すばらしい出会いです。しかしそれ以上に、私がこの本でぜひとも紹介したいと思っているのは、次のエピソードです。

著者は司法試験に受かり裁判官になるか弁護士になるか迷い、先輩の勧めもあり裁判官の道を選ぶのですが、志望と異なり任地が奈良だったそうです。関西に縁がなく、未知の土地での生活の不安と、自分の希望が聞き入れられなかったことへの強い不満から、どうすべきかヌーディング先生に相談に行かれたとき、こんなやりとりがあったというのです。

「先生は、私の不満を静かに聞いてくださり、私が話し終わっても、しばらく黙っておられたが、最後に、片言の日本語で、ポツリと言われた。『でも、そこは、日本ですね』。
先生は、敗戦後の焼け跡の我が国に、故郷アメリカを離れ、遥か太平洋を越えて、やって来られたのである。そして、言葉も通じず、生活環境も異なる、当時はまだ未開発同様の国であったこの日本に、使命に燃えながら、不自由を忍んで暮らしておられたのである。私は、この言葉を聞いた時ほど、恥ずかしい思いをしたことはなかった。
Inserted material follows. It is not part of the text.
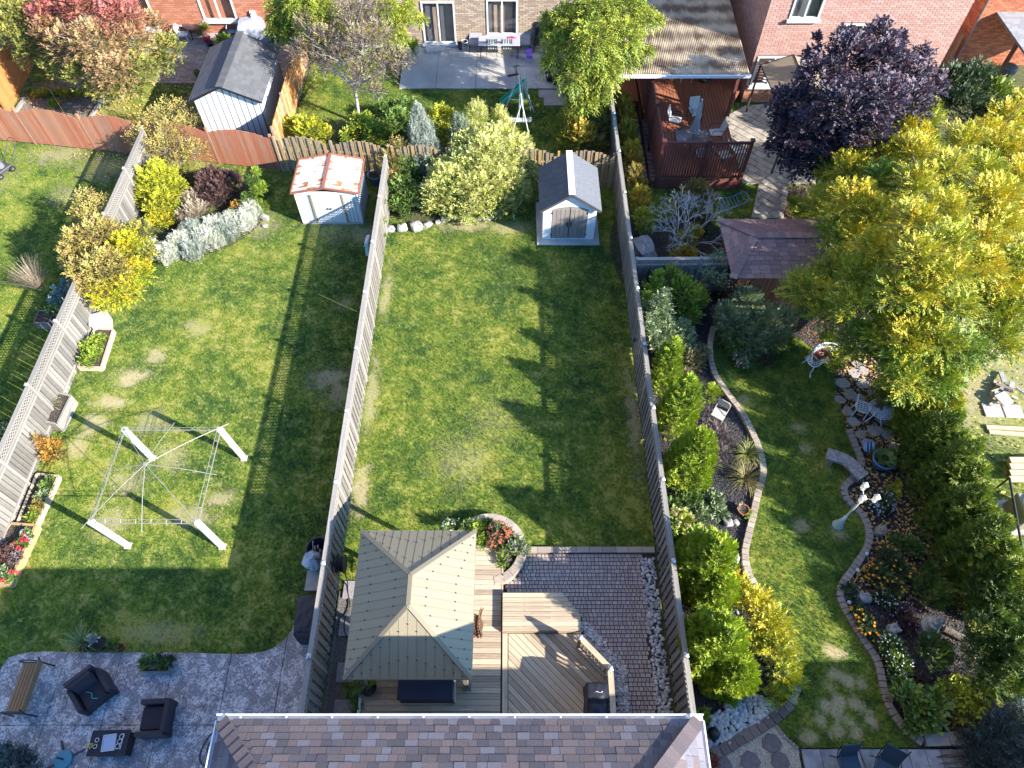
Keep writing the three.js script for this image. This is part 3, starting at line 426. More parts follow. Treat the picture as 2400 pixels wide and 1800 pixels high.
{ // pavers
  const t = thing('paver_patio', '', ''); t.userData = { kind: 'structure' };
  const pM = brickSet([[.36, .29, .26], [.4, .32, .28], [.34, .275, .26], [.44, .37, .33], [.38, .33, .31]], 1), r = rng(51);
  mesh('joint_sand', sheetGeo([[-.2, -7.5], [4.15, -7.5], [4.15, -1.8], [-.2, -1.8]], .012, 1), M({ c: [.05, .043, .04] }), t, 'structure');
  const g = new THREE.BoxGeometry(1, 1, 1), list = [], px = .116, pz = .113; const bad = (x, z) => x < 2.72 && z > -4.3 || x < 1.95 && z > -6.2 && z < -4 && x - 1.4 < (z + 6.16) * .8 || (x - 1.9) < (z + 5.1) * .98 && z > -5.2 && z < -4.1;
  for (let z = -7.36, k = 0; z < -2; z += pz, k++) for (let x = -.2 + (k % 2) * .05; x < 3.8; ) { const w = r() < .5 ? px : r() < .5 ? px * .8 : px * 1.25; const cx = x + w / 2; x += w; if (bad(cx, z) || Math.hypot(cx + .62, z + 7.45) < 1.0 || cx > 3.74 + .03 * Math.sin(z * 3)) continue; list.push([cx, z, w]); }
  list.sort((a, b) => Math.hypot(a[0] - 2, a[1] + 3.6) - Math.hypot(b[0] - 2, b[1] + 3.6)); const rest = new Map();
  list.forEach(([x, z, w], i) => { const m = pick(pM, r), y = .03 + rr(-.003, .003, r), sx = w - .02, sz = pz - .02; if (i < 290) { const q = bx('paver', t, m, [x, y, z], [sx, .05, sz]); q.rotation.set(rr(-.012, .012, r), rr(-.03, .03, r), rr(-.012, .012, r)); } else { const b = new THREE.BoxGeometry(sx, .05, sz); b.rotateX(rr(-.015, .015, r)); b.rotateZ(rr(-.015, .015, r)); b.rotateY(rr(-.03, .03, r)); b.translate(x, y, z); (rest.get(m) ?? rest.set(m, []).get(m)).push(b); } });
  for (const [m, gs] of rest) mesh('paver_field', merge(gs), m, t, 'stuff');
  for (let x = .38, k = 0; x < 3.9; k++) { const w = rr(.34, .42, r); bx('edging_block', t, pick(curbM, r), [x + w / 2, .05, -7.53], [w - .01, .14, .17]); x += w; }
}
// curved planter wall at the deck corner
{
  const t = thing('stone_planter', 'curved stone planter wall at the corner of the deck', 'planter'), r = rng(61), c = V(-.66, 0, -7.5);
  mesh('soil', new THREE.CylinderGeometry(.86, .86, .2, 24).translate(c.x, .1, c.z), soilM, t);
  for (const [n, y, off] of [[15, .09, 0], [15, .24, .1]]) for (let i = 0; i < n; i++) { const a = -2.75 + (i + off) / n * 4.15, a2 = a + 4.15 / n - .02, s = new THREE.Shape(); const R1 = .84, R2 = 1.07; s.absarc(0, 0, R2, a, a2, false); s.absarc(0, 0, R1, a2, a, true); const g = new THREE.ExtrudeGeometry(s, { depth: .135, bevelEnabled: true, bevelSize: .008, bevelThickness: .008, bevelSegments: 1, curveSegments: 3 }); g.rotateX(Math.PI / 2); g.translate(c.x, y + .06, c.z); mesh('stone', g, pick(curbM, r), t); }
}
const shingleLight = [granule([.05, .055, .065], [.105, .112, .128]), granule([.058, .064, .075], [.12, .127, .145])];
{ // resin shed
  const t = thing('resin_shed', 'white plastic shed with grey roof and taupe double doors on a concrete pad', 'shed', V(2.18, 0, -20.2)), W = 2.0, Dp = 2.1, hw = 1.72, hr = 2.42, wm = M({ c: [.72, .73, .72], roughness: .5 });
  const s = new THREE.Shape([[-W / 2, .05], [W / 2, .05], [W / 2, hw], [0, hr - .05], [-W / 2, hw]].map(p => new THREE.Vector2(...p))); s.holes.push(new THREE.Path([[-.68, .08], [-.68, 1.58], [-.4, 1.68], [0, 1.72], [.4, 1.68], [.68, 1.58], [.68, .08]].map(p => new THREE.Vector2(...p))));
  mesh('front_wall', new THREE.ExtrudeGeometry(s, { depth: .05, bevelEnabled: false }).translate(0, 0, -.05), wm, t);
  mesh('wall', merge([boxGeo([-W / 2 + .025, .88, -Dp / 2 - .03], [.05, 1.66, Dp - .05]), boxGeo([W / 2 - .025, .88, -Dp / 2 - .03], [.05, 1.66, Dp - .05]), boxGeo([0, .88, -Dp], [W - .1, 1.66, .05])]), wm, t);
  const taupe = M({ c: [.25, .215, .195], roughness: .5, bumpMap: woodBump, bumpScale: .003 });
  for (const q of [-1, 1]) { const ds = new THREE.Shape([[0, .09], [.66, .09], [.66, 1.57], [.4, 1.67], [0, 1.71]].map(p => new THREE.Vector2(p[0] * q + q * .012, p[1]))); const d = mesh('door', new THREE.ExtrudeGeometry(ds, { depth: .04, bevelEnabled: false }).translate(0, 0, -.06), taupe, t); for (let k = 0; k < 4; k++) bx('door_plank', d, k % 2 ? taupe : shade(taupe, .93), [q * (.02 + .08 + k * .16), .86, -.012], [.145, 1.4 - k * .012, .02]); const hd = mesh('handle', merge([boxGeo([q * .07, .85, .03], [.035, .22, .03]), boxGeo([q * .07, .95, .01], [.03, .03, .04]), boxGeo([q * .07, .75, .01], [.03, .03, .04])]), black, d); for (const y of [.3, 1.4]) bx('hinge', d, black, [q * .67, y, .005], [.05, .07, .03]); }
  const e = .14, A = V(-W / 2 - e, hw - .1, .16), B = V(-W / 2 - e, hw - .1, -Dp - .16), C = V(0, hr, -Dp - .16), D = V(0, hr, .16), A2 = V(W / 2 + e, hw - .1, .16), B2 = V(W / 2 + e, hw - .1, -Dp - .16);
  const under = [shade(shingleLight[0], .7)]; const rg = merge([]. concat(...[[A, B, C, D], [B2, A2, D, C]].map(l => { const g = new THREE.BufferGeometry(); const q = [0, 1, 2, 0, 2, 3].flatMap(i => [l[i].x, l[i].y, l[i].z]); g.setAttribute('position', new THREE.Float32BufferAttribute(q, 3)); g.setAttribute('uv', new THREE.Float32BufferAttribute(new Array(12).fill(0), 2)); g.computeVertexNormals(); return [g]; })));
  const roof = mesh('roof', rg, under[0], t);
  tiles(roof, 'shingle', shingleLight, [B, A, D, C], .3, .21, { t: .014, lift: .02, tilt: -.05, stagger: true, seed: 62, gx: .004 });
  tiles(roof, 'shingle', tones(shingleLight[0], [1.35, 1.5]), [A2, B2, C, D], 1.3, 1.3, { t: .014, lift: .02, stagger: false, seed: 63, gx: .004 });
  mesh('ridge_cap', merge([boxGeo([0, hr + .035, -Dp / 2], [.24, .035, Dp + .34])]), M({ c: [.6, .61, .64], roughness: .4 }), roof);
  for (const [p, q] of [[A, D], [D, A2]]) beam('fascia', roof, shade(shingleLight[0], .6), p.clone().add(V(0, -.02, .0)), q.clone().add(V(0, -.02, .0)), .1, .04);
  const pad = thing('concrete_pad', 'pale concrete slab under the grey roofed shed', 'slab', V(2.19, 0, -21.1)); mesh('slab', new RoundedBoxGeometry(2.44, .12, 2.4, 2, .02).translate(0, .0, 0), concrete, pad); pad.userData = { kind: 'structure' };
}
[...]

私は、この時、自分のいやしさ、みにくさを、いやというほど思い知らされ、それこそ、目のうろこが落ちた思いがした。『そこは、日本ですね』という先生の言葉が、今でも耳の底に残っている。」(本書71頁)

この箇所を読むといつも涙が湧いてきます。キリストの福音を伝えたいという宣教師の一途な思いと生き方、それを心から理解し、自分の狭量さを正直に反省する著者、二人の心の交流が読む者に迫ってくる文章です。

JELAの職員であることで、生前の石原先生と少し交流を持てたことを神様に感謝する次第です。